## What you have to do
Omit all pictures, then retype the data exactly as given.

## Exercise data
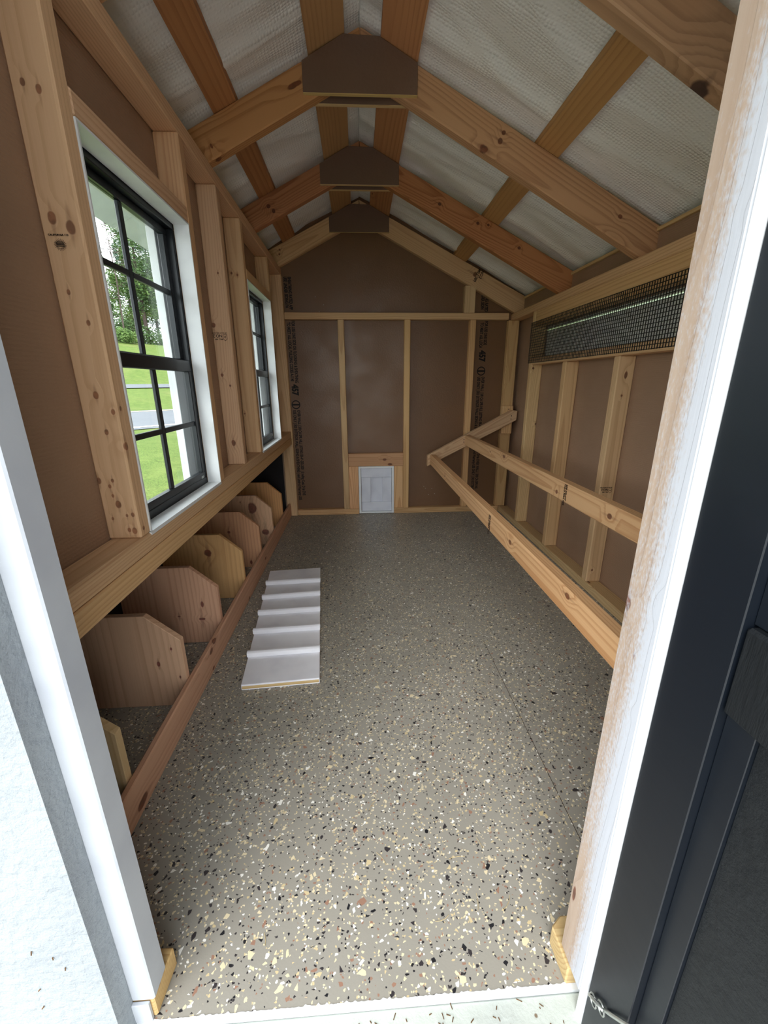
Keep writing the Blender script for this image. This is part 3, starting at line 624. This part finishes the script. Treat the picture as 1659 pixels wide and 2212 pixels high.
# ---------------------------------------------------------------- nest boxes
nb = empty('nest_box_shell', (-.55, -1.08, 0), label='black outer shell of the nest boxes bulging out below the windows', cat='nest box')
box('back_board', -.712, -.7005, -2.14, -.012, -.26, .40, BLACK_N, nb, 'y', 0)
prism('lid', [(-.396, .492), (-.396, .506), (-.712, .414), (-.712, .4005)], 'y', -2.14, -.012, BLACK_N, nb, (0, 1, 0), 0)
for a, b in ((-2.14, -2.128), (-.026, -.0125)): prism('end_board', [(-.3955, .001), (-.3955, .4915), (-.70, .4), (-.70, .001)], 'y', a, b, BLACK_N, nb, (0, 0, 1), 0)
DIV = [(-2.104, (218, 190, 144), (184, 146, 98), 'nest divider nearest the doorway, only its sawn yellow edge showing', []),
       (-1.793, (218, 180, 150), (184, 140, 110), 'nearest full nest divider, plain pine, partly behind the white jamb', [(-.444, .140, .005, 1.8), (-.404, .186, .0035, 1.6), (-.393, .095, .003, 2)]),
       (-1.493, (220, 174, 136), (180, 124, 92), 'second full nest divider, with a red gash low on its face', [(-.440, .094, .012, .45), (-.515, .106, .006, .4), (-.432, .150, .006, 2.5)]),
       (-1.181, (224, 178, 128), (188, 134, 90), 'third full nest divider, with one large round ringed knot', [(-.511, .209, .016, 1.15)]),
       (-.873, (216, 168, 124), (176, 122, 86), 'fourth full nest divider, with one small dark round knot', [(-.520, .187, .008, 1.1), (-.430, .027, .006, 2)]),
       (-.572, (226, 184, 142), (190, 142, 102), 'fifth full nest divider, with a big purple split knot', [(-.479, .218, .026, 1.5), (-.419, .075, .022, .8), (-.54, .252, .004, 1)]),
       (-.265, (222, 174, 118), (180, 128, 80), 'farthest nest divider, plain orange pine before the black end board', [])]
for i, (y, c1, c2, lab, kn) in enumerate(DIV):
    m = wood('nest_divider_pine_%s' % 'abcdefg'[i], c1, c2, ring=.013, knotty=.0, kcol=(86, 36, 34), ringamt=.42)
    zt = .287
    d = prism('nest_divider', [(-.376, .001), (-.376, .211), (-.460, zt), (-.698, zt), (-.698, .001)], 'y', y, y+.019, m, None, (0, 0, 1), .0012)
    setp(d, lab, 'divider', 'nest box dividers')
    if kn: reknot(d, [(a, y, b, r_, st) for a, b, r_, st in kn])
fb = reknot(box('nest_front_board', -.3755, -.3595, -2.345, -.049, .0005, .0885, CEDAR, None, 'y', .003, label='reddish board standing on edge along the front of the nest boxes', cat='board'), [(-.3595, -2.097, .024, .011, 2.2), (-.3595, -1.651, .073, .010, 1.7), (-.3595, -1.614, .086, .009, 2), (-.3595, -.87, .046, .008, 1.7), (-.3595, -1.651, .013, .006, 1.7), (-.3595, -1.2, .01, .006, 1.5)])

# ---------------------------------------------------------------- roost rack
ro = empty('roost_rack', (.8, -1.2, .35), label='slanted pine roosting rack with two perches along the right wall', cat='roost')
# cleats
box('cleat', 1.047, 1.115, -.080, -.0435, .543, .721, PINE_ROOST, ro, 'z', .003)
def arm(y0, y1):
    a0, a1 = (.558, .378), (1.113, .660); d = Vector((a1[0]-a0[0], a1[1]-a0[1])).normalized(); nn = Vector((-d.y, d.x))*.0335
    P0, P1 = Vector(a0), Vector(a1)
    pts = [(.556, .340), (.556, .4125), (1.095, .6955), (1.130, .6915), (1.128, .632)]
    return prism('arm', pts, 'y', y0, y1, PINE_ROOST, ro, (d.x, 0, d.y), .003)
arm(-.118, -.0805); arm(-2.33, -2.2925)
def perch(x, zt, m=PINE_ROOST, h=.066):
    return box('perch', x, x+.036, -2.292, -.1185, zt-h, zt, m, ro, 'y', .004)
pa = reknot(perch(.574, .4195), [(.574, -1.972, .405, .008, 1.5), (.574, -1.606, .392, .009, 1.5), (.574, -.6, .38, .006, 1.5)]); pb = reknot(perch(.797, .5435), [(.797, -.657, .520, .005, 1), (.797, -.867, .530, .010, 1.6), (.797, -1.734, .511, .010, 1.4), (.797, -1.42, .50, .008, 1.2)])
screws(ro, [(.792, -.1186, .512), (.792, -.1186, .497), (1.093, -.1186, .660), (1.091, -.1186, .640), (1.085, -.0806, .700)], (0, -1, 0))
for (x, y, z, hh, ww) in ((.7965, -1.482, .541, .04, .0), (.5735, -1.40, .414, .04, .0)):
    text_mesh('grade_stamp', 'SPF KD-HT\nNO.2 MILL 089', .0115, frame((x-.0004, y, z), (0, 0, -1), (0, -1, 0)), INK2, ro, bold=.0003)

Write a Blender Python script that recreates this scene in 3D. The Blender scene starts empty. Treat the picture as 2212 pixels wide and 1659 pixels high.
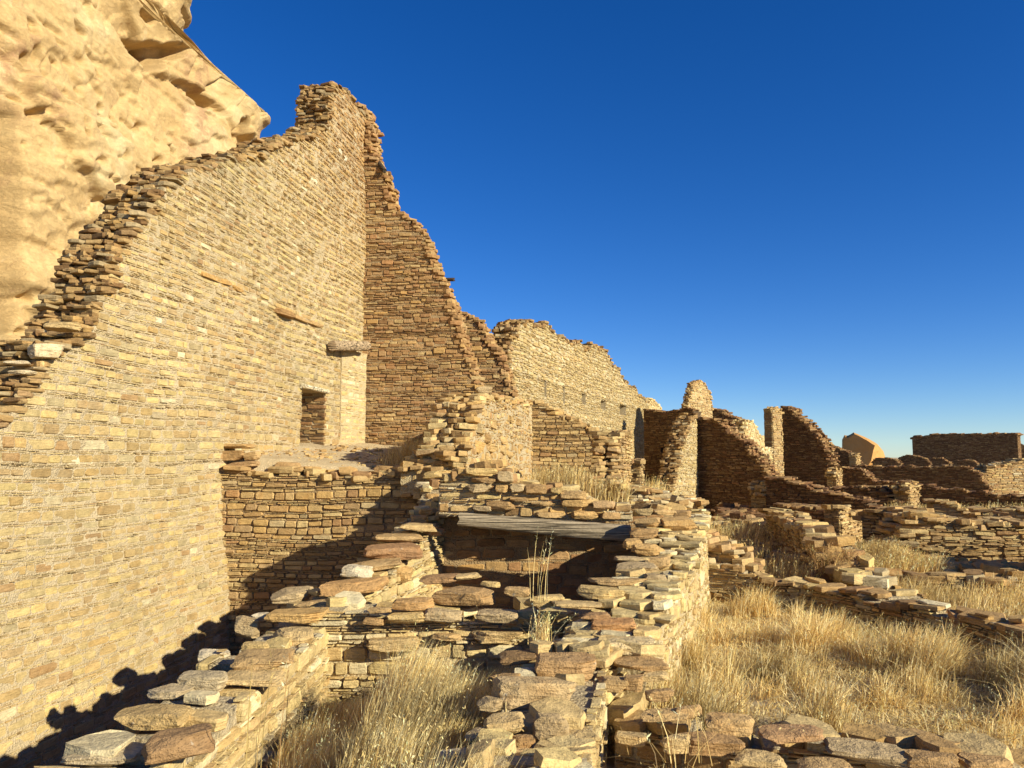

## Final answer
Keep writing the Blender script for this image. This is part 3, starting at line 624. This part finishes the script. Treat the picture as 1659 pixels wide and 2212 pixels high.
# ---------------------------------------------------------------- nest boxes
nb = empty('nest_box_shell', (-.55, -1.08, 0), label='black outer shell of the nest boxes bulging out below the windows', cat='nest box')
box('back_board', -.712, -.7005, -2.14, -.012, -.26, .40, BLACK_N, nb, 'y', 0)
prism('lid', [(-.396, .492), (-.396, .506), (-.712, .414), (-.712, .4005)], 'y', -2.14, -.012, BLACK_N, nb, (0, 1, 0), 0)
for a, b in ((-2.14, -2.128), (-.026, -.0125)): prism('end_board', [(-.3955, .001), (-.3955, .4915), (-.70, .4), (-.70, .001)], 'y', a, b, BLACK_N, nb, (0, 0, 1), 0)
DIV = [(-2.104, (218, 190, 144), (184, 146, 98), 'nest divider nearest the doorway, only its sawn yellow edge showing', []),
       (-1.793, (218, 180, 150), (184, 140, 110), 'nearest full nest divider, plain pine, partly behind the white jamb', [(-.444, .140, .005, 1.8), (-.404, .186, .0035, 1.6), (-.393, .095, .003, 2)]),
       (-1.493, (220, 174, 136), (180, 124, 92), 'second full nest divider, with a red gash low on its face', [(-.440, .094, .012, .45), (-.515, .106, .006, .4), (-.432, .150, .006, 2.5)]),
       (-1.181, (224, 178, 128), (188, 134, 90), 'third full nest divider, with one large round ringed knot', [(-.511, .209, .016, 1.15)]),
       (-.873, (216, 168, 124), (176, 122, 86), 'fourth full nest divider, with one small dark round knot', [(-.520, .187, .008, 1.1), (-.430, .027, .006, 2)]),
       (-.572, (226, 184, 142), (190, 142, 102), 'fifth full nest divider, with a big purple split knot', [(-.479, .218, .026, 1.5), (-.419, .075, .022, .8), (-.54, .252, .004, 1)]),
       (-.265, (222, 174, 118), (180, 128, 80), 'farthest nest divider, plain orange pine before the black end board', [])]
for i, (y, c1, c2, lab, kn) in enumerate(DIV):
    m = wood('nest_divider_pine_%s' % 'abcdefg'[i], c1, c2, ring=.013, knotty=.0, kcol=(86, 36, 34), ringamt=.42)
    zt = .287
    d = prism('nest_divider', [(-.376, .001), (-.376, .211), (-.460, zt), (-.698, zt), (-.698, .001)], 'y', y, y+.019, m, None, (0, 0, 1), .0012)
    setp(d, lab, 'divider', 'nest box dividers')
    if kn: reknot(d, [(a, y, b, r_, st) for a, b, r_, st in kn])
fb = reknot(box('nest_front_board', -.3755, -.3595, -2.345, -.049, .0005, .0885, CEDAR, None, 'y', .003, label='reddish board standing on edge along the front of the nest boxes', cat='board'), [(-.3595, -2.097, .024, .011, 2.2), (-.3595, -1.651, .073, .010, 1.7), (-.3595, -1.614, .086, .009, 2), (-.3595, -.87, .046, .008, 1.7), (-.3595, -1.651, .013, .006, 1.7), (-.3595, -1.2, .01, .006, 1.5)])

# ---------------------------------------------------------------- roost rack
ro = empty('roost_rack', (.8, -1.2, .35), label='slanted pine roosting rack with two perches along the right wall', cat='roost')
# cleats
box('cleat', 1.047, 1.115, -.080, -.0435, .543, .721, PINE_ROOST, ro, 'z', .003)
def arm(y0, y1):
    a0, a1 = (.558, .378), (1.113, .660); d = Vector((a1[0]-a0[0], a1[1]-a0[1])).normalized(); nn = Vector((-d.y, d.x))*.0335
    P0, P1 = Vector(a0), Vector(a1)
    pts = [(.556, .340), (.556, .4125), (1.095, .6955), (1.130, .6915), (1.128, .632)]
    return prism('arm', pts, 'y', y0, y1, PINE_ROOST, ro, (d.x, 0, d.y), .003)
arm(-.118, -.0805); arm(-2.33, -2.2925)
def perch(x, zt, m=PINE_ROOST, h=.066):
    return box('perch', x, x+.036, -2.292, -.1185, zt-h, zt, m, ro, 'y', .004)
pa = reknot(perch(.574, .4195), [(.574, -1.972, .405, .008, 1.5), (.574, -1.606, .392, .009, 1.5), (.574, -.6, .38, .006, 1.5)]); pb = reknot(perch(.797, .5435), [(.797, -.657, .520, .005, 1), (.797, -.867, .530, .010, 1.6), (.797, -1.734, .511, .010, 1.4), (.797, -1.42, .50, .008, 1.2)])
screws(ro, [(.792, -.1186, .512), (.792, -.1186, .497), (1.093, -.1186, .660), (1.091, -.1186, .640), (1.085, -.0806, .700)], (0, -1, 0))
for (x, y, z, hh, ww) in ((.7965, -1.482, .541, .04, .0), (.5735, -1.40, .414, .04, .0)):
    text_mesh('grade_stamp', 'SPF KD-HT\nNO.2 MILL 089', .0115, frame((x-.0004, y, z), (0, 0, -1), (0, -1, 0)), INK2, ro, bold=.0003)

Write a Blender Python script that recreates this scene in 3D. The Blender scene starts empty. Treat the picture as 2212 pixels wide and 1659 pixels high.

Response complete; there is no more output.